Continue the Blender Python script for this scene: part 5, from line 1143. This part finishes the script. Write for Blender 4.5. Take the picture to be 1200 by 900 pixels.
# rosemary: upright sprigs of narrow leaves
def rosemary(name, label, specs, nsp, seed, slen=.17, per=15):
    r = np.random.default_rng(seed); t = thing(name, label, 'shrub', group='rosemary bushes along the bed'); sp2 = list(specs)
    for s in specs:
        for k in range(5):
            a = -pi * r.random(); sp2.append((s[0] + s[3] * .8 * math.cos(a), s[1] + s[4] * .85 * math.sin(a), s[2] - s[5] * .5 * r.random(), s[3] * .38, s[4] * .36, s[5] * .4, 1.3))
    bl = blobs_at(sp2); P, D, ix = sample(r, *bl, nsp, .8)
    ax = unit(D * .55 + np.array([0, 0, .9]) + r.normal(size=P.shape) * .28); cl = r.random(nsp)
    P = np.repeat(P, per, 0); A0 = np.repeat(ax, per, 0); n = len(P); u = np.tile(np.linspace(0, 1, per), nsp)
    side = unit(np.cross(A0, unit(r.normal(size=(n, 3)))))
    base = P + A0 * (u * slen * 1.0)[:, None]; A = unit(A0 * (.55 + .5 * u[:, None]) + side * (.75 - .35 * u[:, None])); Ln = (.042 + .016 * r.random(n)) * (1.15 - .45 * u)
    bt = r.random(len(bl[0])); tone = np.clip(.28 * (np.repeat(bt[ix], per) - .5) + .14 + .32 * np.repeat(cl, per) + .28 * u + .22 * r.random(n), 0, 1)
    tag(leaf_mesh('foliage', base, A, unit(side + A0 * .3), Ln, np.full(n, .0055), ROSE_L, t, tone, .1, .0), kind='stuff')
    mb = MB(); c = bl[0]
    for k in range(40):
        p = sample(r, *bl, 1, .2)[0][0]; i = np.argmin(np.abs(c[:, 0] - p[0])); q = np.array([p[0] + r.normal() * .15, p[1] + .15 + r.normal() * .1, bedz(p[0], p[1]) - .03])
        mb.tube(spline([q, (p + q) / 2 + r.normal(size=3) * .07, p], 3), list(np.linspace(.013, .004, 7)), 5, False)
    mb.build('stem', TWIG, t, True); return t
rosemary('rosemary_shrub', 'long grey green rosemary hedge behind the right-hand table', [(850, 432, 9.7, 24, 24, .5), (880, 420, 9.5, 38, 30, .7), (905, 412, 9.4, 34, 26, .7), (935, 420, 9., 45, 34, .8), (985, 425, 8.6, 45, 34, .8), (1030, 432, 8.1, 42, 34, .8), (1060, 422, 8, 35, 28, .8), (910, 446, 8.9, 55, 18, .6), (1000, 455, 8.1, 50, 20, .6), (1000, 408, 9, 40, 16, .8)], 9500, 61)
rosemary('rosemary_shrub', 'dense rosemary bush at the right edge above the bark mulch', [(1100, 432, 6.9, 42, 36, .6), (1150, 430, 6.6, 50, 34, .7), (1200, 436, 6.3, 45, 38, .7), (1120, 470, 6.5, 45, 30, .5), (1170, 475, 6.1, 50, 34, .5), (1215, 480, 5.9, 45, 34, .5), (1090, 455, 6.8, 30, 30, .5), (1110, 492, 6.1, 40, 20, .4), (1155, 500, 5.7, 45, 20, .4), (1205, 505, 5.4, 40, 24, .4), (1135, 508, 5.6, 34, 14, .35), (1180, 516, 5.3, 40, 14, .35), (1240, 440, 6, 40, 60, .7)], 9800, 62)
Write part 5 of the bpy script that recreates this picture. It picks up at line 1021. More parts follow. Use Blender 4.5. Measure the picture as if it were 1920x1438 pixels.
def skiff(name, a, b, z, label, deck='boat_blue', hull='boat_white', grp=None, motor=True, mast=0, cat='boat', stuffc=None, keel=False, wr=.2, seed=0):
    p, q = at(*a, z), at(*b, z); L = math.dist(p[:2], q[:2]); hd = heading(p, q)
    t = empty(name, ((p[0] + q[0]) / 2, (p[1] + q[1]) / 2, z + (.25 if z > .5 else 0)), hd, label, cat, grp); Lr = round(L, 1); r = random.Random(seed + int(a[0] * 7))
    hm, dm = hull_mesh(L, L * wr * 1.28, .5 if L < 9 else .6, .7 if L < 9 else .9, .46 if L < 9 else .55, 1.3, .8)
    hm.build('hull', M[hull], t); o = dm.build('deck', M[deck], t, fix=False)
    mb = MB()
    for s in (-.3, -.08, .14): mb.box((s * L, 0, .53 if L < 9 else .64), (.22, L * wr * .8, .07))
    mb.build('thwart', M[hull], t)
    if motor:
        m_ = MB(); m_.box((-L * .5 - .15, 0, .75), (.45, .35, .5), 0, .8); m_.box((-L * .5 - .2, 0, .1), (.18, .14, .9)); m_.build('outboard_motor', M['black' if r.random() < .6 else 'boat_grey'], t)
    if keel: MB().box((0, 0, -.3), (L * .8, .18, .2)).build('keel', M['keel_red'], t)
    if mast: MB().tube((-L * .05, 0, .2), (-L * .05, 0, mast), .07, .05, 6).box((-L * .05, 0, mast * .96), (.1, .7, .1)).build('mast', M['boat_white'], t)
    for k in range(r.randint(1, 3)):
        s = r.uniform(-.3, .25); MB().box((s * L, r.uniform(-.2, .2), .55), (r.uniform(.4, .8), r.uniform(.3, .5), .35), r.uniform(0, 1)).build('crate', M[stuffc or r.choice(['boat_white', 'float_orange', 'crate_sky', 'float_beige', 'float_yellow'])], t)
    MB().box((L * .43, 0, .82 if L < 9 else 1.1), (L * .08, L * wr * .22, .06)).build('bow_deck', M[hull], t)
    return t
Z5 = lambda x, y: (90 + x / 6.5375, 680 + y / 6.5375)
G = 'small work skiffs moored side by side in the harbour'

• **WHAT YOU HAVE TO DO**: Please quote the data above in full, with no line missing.

• **WRITTEN ANSWER**:
Continue the Blender Python script for this scene: part 5, from line 1143. This part finishes the script. Write for Blender 4.5. Take the picture to be 1200 by 900 pixels.
# rosemary: upright sprigs of narrow leaves
def rosemary(name, label, specs, nsp, seed, slen=.17, per=15):
    r = np.random.default_rng(seed); t = thing(name, label, 'shrub', group='rosemary bushes along the bed'); sp2 = list(specs)
    for s in specs:
        for k in range(5):
            a = -pi * r.random(); sp2.append((s[0] + s[3] * .8 * math.cos(a), s[1] + s[4] * .85 * math.sin(a), s[2] - s[5] * .5 * r.random(), s[3] * .38, s[4] * .36, s[5] * .4, 1.3))
    bl = blobs_at(sp2); P, D, ix = sample(r, *bl, nsp, .8)
    ax = unit(D * .55 + np.array([0, 0, .9]) + r.normal(size=P.shape) * .28); cl = r.random(nsp)
    P = np.repeat(P, per, 0); A0 = np.repeat(ax, per, 0); n = len(P); u = np.tile(np.linspace(0, 1, per), nsp)
    side = unit(np.cross(A0, unit(r.normal(size=(n, 3)))))
    base = P + A0 * (u * slen * 1.0)[:, None]; A = unit(A0 * (.55 + .5 * u[:, None]) + side * (.75 - .35 * u[:, None])); Ln = (.042 + .016 * r.random(n)) * (1.15 - .45 * u)
    bt = r.random(len(bl[0])); tone = np.clip(.28 * (np.repeat(bt[ix], per) - .5) + .14 + .32 * np.repeat(cl, per) + .28 * u + .22 * r.random(n), 0, 1)
    tag(leaf_mesh('foliage', base, A, unit(side + A0 * .3), Ln, np.full(n, .0055), ROSE_L, t, tone, .1, .0), kind='stuff')
    mb = MB(); c = bl[0]
    for k in range(40):
        p = sample(r, *bl, 1, .2)[0][0]; i = np.argmin(np.abs(c[:, 0] - p[0])); q = np.array([p[0] + r.normal() * .15, p[1] + .15 + r.normal() * .1, bedz(p[0], p[1]) - .03])
        mb.tube(spline([q, (p + q) / 2 + r.normal(size=3) * .07, p], 3), list(np.linspace(.013, .004, 7)), 5, False)
    mb.build('stem', TWIG, t, True); return t
rosemary('rosemary_shrub', 'long grey green rosemary hedge behind the right-hand table', [(850, 432, 9.7, 24, 24, .5), (880, 420, 9.5, 38, 30, .7), (905, 412, 9.4, 34, 26, .7), (935, 420, 9., 45, 34, .8), (985, 425, 8.6, 45, 34, .8), (1030, 432, 8.1, 42, 34, .8), (1060, 422, 8, 35, 28, .8), (910, 446, 8.9, 55, 18, .6), (1000, 455, 8.1, 50, 20, .6), (1000, 408, 9, 40, 16, .8)], 9500, 61)
rosemary('rosemary_shrub', 'dense rosemary bush at the right edge above the bark mulch', [(1100, 432, 6.9, 42, 36, .6), (1150, 430, 6.6, 50, 34, .7), (1200, 436, 6.3, 45, 38, .7), (1120, 470, 6.5, 45, 30, .5), (1170, 475, 6.1, 50, 34, .5), (1215, 480, 5.9, 45, 34, .5), (1090, 455, 6.8, 30, 30, .5), (1110, 492, 6.1, 40, 20, .4), (1155, 500, 5.7, 45, 20, .4), (1205, 505, 5.4, 40, 24, .4), (1135, 508, 5.6, 34, 14, .35), (1180, 516, 5.3, 40, 14, .35), (1240, 440, 6, 40, 60, .7)], 9800, 62)
Write part 5 of the bpy script that recreates this picture. It picks up at line 1021. More parts follow. Use Blender 4.5. Measure the picture as if it were 1920x1438 pixels.
def skiff(name, a, b, z, label, deck='boat_blue', hull='boat_white', grp=None, motor=True, mast=0, cat='boat', stuffc=None, keel=False, wr=.2, seed=0):
    p, q = at(*a, z), at(*b, z); L = math.dist(p[:2], q[:2]); hd = heading(p, q)
    t = empty(name, ((p[0] + q[0]) / 2, (p[1] + q[1]) / 2, z + (.25 if z > .5 else 0)), hd, label, cat, grp); Lr = round(L, 1); r = random.Random(seed + int(a[0] * 7))
    hm, dm = hull_mesh(L, L * wr * 1.28, .5 if L < 9 else .6, .7 if L < 9 else .9, .46 if L < 9 else .55, 1.3, .8)
    hm.build('hull', M[hull], t); o = dm.build('deck', M[deck], t, fix=False)
    mb = MB()
    for s in (-.3, -.08, .14): mb.box((s * L, 0, .53 if L < 9 else .64), (.22, L * wr * .8, .07))
    mb.build('thwart', M[hull], t)
    if motor:
        m_ = MB(); m_.box((-L * .5 - .15, 0, .75), (.45, .35, .5), 0, .8); m_.box((-L * .5 - .2, 0, .1), (.18, .14, .9)); m_.build('outboard_motor', M['black' if r.random() < .6 else 'boat_grey'], t)
    if keel: MB().box((0, 0, -.3), (L * .8, .18, .2)).build('keel', M['keel_red'], t)
    if mast: MB().tube((-L * .05, 0, .2), (-L * .05, 0, mast), .07, .05, 6).box((-L * .05, 0, mast * .96), (.1, .7, .1)).build('mast', M['boat_white'], t)
    for k in range(r.randint(1, 3)):
        s = r.uniform(-.3, .25); MB().box((s * L, r.uniform(-.2, .2), .55), (r.uniform(.4, .8), r.uniform(.3, .5), .35), r.uniform(0, 1)).build('crate', M[stuffc or r.choice(['boat_white', 'float_orange', 'crate_sky', 'float_beige', 'float_yellow'])], t)
    MB().box((L * .43, 0, .82 if L < 9 else 1.1), (L * .08, L * wr * .22, .06)).build('bow_deck', M[hull], t)
    return t
Z5 = lambda x, y: (90 + x / 6.5375, 680 + y / 6.5375)
G = 'small work skiffs moored side by side in the harbour'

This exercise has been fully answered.